El reparto del poder entre la Alcaldía y el Concejo, facilitado desde vieja data por la degeneración de las costumbres y la falta de claridad de las normas, permitía un detestable contubernio entre ambos poderes y un nefasto foco de corrupción pública, circunstancia que esterilizaba los mejores propósitos y producía graves daños a la ciudad.

El Alcalde no pasaba de ser un prisionero de los concejales, situación que había llevado a la cárcel a Caicedo Ferrer por traspasar algunos linderos viciados por los hábitos permisivos y lindantes con la ley penal. Los  ediles eran los dueños de la ciudad.

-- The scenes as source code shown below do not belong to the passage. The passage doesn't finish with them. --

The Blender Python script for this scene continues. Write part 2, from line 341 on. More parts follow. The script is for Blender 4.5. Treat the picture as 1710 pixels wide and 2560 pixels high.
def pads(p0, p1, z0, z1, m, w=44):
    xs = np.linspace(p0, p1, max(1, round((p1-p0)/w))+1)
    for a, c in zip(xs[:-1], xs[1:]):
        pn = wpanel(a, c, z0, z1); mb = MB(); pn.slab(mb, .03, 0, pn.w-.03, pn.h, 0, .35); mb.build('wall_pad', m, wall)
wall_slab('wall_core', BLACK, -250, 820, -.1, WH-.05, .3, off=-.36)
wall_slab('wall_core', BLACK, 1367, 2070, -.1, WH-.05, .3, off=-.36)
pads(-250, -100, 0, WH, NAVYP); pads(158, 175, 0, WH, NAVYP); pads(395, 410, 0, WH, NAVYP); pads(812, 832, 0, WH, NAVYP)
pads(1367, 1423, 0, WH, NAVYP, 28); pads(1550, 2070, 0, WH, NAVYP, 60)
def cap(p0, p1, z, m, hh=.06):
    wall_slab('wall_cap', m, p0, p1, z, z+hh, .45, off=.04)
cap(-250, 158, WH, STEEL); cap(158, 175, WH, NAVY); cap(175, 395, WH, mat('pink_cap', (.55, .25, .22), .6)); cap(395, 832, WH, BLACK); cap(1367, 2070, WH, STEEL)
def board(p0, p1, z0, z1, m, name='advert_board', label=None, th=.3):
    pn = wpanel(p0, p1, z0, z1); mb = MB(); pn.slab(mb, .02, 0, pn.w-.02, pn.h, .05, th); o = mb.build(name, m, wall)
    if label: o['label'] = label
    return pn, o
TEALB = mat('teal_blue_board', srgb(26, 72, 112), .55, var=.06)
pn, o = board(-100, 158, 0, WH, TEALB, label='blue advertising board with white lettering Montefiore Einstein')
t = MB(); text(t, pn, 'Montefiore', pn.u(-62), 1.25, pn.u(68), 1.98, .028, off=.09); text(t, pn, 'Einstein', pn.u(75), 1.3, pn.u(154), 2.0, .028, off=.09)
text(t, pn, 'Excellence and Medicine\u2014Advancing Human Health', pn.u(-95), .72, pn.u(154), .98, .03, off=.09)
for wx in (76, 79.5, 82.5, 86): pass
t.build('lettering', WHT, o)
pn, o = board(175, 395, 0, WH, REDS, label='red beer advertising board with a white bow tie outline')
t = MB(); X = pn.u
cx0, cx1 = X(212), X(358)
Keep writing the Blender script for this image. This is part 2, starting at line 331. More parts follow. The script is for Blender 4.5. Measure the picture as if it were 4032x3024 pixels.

El mayor afán de Jaime Castro fue la rectificación política, fiscal y administrativa del Distrito. Objetivo que logró mediante el Estatuto Orgánico de Bogotá, que fijó pautas precisas para impulsar el desarrollo que ha tenido la urbe en los últimos años. Esa fue su obra capital. Gracias a ella se ha ejecutado un estilo nuevo de gobierno y se han podido adelantar obras fundamentales. Hoy se sabe a ciencia cierta, aunque son muchos los que lo ignoran, que sin la herramienta legal conquistada por el Estatuto, el atraso capitalino sería desastroso.

Un año intenso de estudio y trabajo le exigió al alcalde Castro la aprobación de dicha reforma, que adelantó en forma casi solitaria y con poco apoyo del Gobierno nacional, y además con el costo de su desprestigio. Logrado ese avance, se dedicó a hacer obras, y de esa manera recuperó la imagen perdida, en la última etapa de su gobierno. Y demostró que la reciedumbre moral vale más que caprichosas clasificaciones en las encuestas.

En reportaje que por aquellos días le concedió a Juan Mosca, recogido en el libro Tres años de soledad, recordaba el Alcalde, próximo ya a terminar su mandato, el pasaje de la Biblia donde uno es el que siembra y otro el que recoge. Es lo que se ha visto en los años posteriores a 1994. Con motivo de la nueva postulación de Jaime Castro para la actual contienda electoral, enfrentado a otras tendencias y a otros tiempos, no he resistido el deseo de repasar el inventario de sus realizaciones, esbozado en el reportaje de Juan Mosca, para sacar mis propios elementos de juicio frente al escrutinio que se avecina.

La decisión no es fácil cuando en el abanico de candidatos figuran personas y programas dignos de toda consideración. Lo que sí tengo claro es que la gestión de Jaime Castro puede considerarse como una de las más serias y positivas que haya tenido Bogotá. Destaco, tomado del reportaje de Juan Mosca, el dicho español que dice: “En política se deben tener paso lento, mirada larga, diente de lobo y cara de bobo”.

El Espectador, Bogotá, 28 de agosto de 2003.